Another person wants to improve their English. So they: save podcasts, buy books, organize resources but rarely practice speaking.

And the strange part is this: The mind still feels productive. Because psychologically, preparation creates relief. It reduces uncertainty. It creates the comforting feeling that: “I’m doing something.”

But preparation and progress are not the same thing. Preparation happens before friction.

Real progress usually begins when discomfort begins.

When you: actually start, actually practice, actually struggle a little, actually become visible to failure

That’s where movement starts becoming real. This doesn’t mean preparation is useless. Of course preparation matters. But there is an important psychological difference between:

 preparing in order to begin and preparing in order to postpone beginning.

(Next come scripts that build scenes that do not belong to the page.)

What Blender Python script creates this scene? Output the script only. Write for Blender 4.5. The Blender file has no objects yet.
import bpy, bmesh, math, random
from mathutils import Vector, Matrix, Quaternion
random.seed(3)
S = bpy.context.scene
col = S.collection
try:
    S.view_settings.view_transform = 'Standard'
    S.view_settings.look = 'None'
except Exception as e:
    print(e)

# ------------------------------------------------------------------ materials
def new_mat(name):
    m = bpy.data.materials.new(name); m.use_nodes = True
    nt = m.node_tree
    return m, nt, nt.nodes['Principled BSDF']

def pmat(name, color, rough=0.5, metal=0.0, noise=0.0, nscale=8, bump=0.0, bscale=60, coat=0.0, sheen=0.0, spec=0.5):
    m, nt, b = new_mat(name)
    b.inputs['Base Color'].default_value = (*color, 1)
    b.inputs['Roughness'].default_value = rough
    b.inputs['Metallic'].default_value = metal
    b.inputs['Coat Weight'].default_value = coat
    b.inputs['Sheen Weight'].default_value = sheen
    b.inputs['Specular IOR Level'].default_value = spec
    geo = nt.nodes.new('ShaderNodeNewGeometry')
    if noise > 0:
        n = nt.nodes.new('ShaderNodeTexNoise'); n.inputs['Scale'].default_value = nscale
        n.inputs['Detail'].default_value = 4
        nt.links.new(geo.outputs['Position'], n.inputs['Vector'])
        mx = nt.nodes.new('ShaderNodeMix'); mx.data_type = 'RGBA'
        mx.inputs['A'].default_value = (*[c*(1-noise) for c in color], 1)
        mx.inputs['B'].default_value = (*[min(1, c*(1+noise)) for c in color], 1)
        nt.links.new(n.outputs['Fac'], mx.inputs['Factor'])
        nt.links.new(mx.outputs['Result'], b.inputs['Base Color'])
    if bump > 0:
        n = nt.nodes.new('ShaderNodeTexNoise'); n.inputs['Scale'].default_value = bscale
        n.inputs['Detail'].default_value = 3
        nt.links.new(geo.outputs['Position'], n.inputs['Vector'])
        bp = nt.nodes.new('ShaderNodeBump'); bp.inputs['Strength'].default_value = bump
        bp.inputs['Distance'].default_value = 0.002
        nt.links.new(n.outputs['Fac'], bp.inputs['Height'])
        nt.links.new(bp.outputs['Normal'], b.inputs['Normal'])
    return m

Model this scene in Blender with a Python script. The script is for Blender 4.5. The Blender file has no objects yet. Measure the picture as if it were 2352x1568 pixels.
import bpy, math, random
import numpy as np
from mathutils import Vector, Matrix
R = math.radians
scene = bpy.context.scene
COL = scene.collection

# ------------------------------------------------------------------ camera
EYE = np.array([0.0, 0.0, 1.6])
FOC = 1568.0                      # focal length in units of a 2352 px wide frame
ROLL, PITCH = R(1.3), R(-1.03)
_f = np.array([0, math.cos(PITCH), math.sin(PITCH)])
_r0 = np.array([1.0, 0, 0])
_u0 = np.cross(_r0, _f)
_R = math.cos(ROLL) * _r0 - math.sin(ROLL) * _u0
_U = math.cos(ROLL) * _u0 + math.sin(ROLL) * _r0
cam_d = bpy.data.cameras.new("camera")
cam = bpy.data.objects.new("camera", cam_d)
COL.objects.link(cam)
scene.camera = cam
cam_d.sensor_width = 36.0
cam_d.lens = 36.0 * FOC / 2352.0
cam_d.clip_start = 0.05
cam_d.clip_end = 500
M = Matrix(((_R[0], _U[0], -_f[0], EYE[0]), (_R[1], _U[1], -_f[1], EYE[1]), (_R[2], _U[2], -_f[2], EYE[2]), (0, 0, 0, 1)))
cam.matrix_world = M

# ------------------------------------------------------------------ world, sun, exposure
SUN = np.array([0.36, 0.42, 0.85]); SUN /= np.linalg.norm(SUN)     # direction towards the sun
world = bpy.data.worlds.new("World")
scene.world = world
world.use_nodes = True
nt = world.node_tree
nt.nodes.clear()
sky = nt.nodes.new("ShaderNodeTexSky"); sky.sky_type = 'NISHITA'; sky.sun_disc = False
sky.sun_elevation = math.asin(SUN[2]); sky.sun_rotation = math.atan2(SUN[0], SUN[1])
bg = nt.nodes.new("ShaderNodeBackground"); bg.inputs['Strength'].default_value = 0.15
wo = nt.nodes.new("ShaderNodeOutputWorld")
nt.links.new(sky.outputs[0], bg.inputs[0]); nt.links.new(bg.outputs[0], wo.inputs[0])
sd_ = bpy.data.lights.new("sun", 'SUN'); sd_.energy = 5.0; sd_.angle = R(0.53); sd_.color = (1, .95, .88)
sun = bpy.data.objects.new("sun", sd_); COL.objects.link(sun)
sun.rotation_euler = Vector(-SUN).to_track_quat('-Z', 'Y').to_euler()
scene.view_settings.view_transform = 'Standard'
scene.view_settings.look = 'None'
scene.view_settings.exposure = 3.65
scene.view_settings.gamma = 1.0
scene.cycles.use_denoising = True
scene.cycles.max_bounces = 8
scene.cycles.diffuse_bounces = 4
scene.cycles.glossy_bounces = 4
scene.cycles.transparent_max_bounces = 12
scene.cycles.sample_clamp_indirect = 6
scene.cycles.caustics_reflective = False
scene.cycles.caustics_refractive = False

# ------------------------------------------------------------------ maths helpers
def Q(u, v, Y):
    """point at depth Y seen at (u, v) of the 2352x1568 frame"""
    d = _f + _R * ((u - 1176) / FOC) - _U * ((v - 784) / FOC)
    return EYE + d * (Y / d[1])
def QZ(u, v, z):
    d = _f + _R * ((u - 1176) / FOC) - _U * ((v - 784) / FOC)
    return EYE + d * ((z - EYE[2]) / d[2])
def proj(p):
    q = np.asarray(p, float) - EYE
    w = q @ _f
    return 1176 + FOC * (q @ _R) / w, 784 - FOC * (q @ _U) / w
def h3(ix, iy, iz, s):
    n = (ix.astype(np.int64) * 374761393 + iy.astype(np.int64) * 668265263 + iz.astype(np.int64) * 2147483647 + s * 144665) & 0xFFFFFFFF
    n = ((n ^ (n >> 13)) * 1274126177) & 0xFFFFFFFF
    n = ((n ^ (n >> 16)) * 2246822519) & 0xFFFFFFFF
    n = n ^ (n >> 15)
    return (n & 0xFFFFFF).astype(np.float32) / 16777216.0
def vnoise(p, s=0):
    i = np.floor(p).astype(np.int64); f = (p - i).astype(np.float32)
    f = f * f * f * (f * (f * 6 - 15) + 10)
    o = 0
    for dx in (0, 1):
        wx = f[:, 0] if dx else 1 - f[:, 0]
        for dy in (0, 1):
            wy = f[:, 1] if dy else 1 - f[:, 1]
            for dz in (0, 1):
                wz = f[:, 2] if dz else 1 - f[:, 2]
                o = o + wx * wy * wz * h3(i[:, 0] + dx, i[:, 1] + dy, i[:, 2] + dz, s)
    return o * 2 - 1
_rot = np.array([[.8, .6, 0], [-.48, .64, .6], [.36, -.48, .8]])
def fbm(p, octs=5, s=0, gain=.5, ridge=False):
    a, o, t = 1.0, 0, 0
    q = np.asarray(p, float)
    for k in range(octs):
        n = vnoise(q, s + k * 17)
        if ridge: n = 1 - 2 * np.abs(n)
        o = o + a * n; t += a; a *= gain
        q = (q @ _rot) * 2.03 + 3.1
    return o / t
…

And sometimes, the line between those two becomes blurry. Especially for intelligent people. Because preparation feels safer than action. In preparation, nothing is tested yet. Nothing can fail yet.

But eventually, a difficult truth appears: clarity grows faster through interaction than endless preparation.

You understand exercise by exercising. You understand conversation by speaking. You understand writing by writing.

At some point, the mind needs contact with reality. Not just theories about reality.

So this week, try noticing something carefully.  Is there an area of your life
where preparation has quietly replaced action?

Maybe the next step is not: another video, another plan, another system

Maybe the next step is simply: beginning before you feel fully ready.

Because many intelligent people stay stuck not because they are incapable —but because preparation gives the emotional satisfaction of movement without the vulnerability of action.

And sometimes, real progress begins the moment preparation stops feeling enough.

Thank you for being here today. See you tomorrow.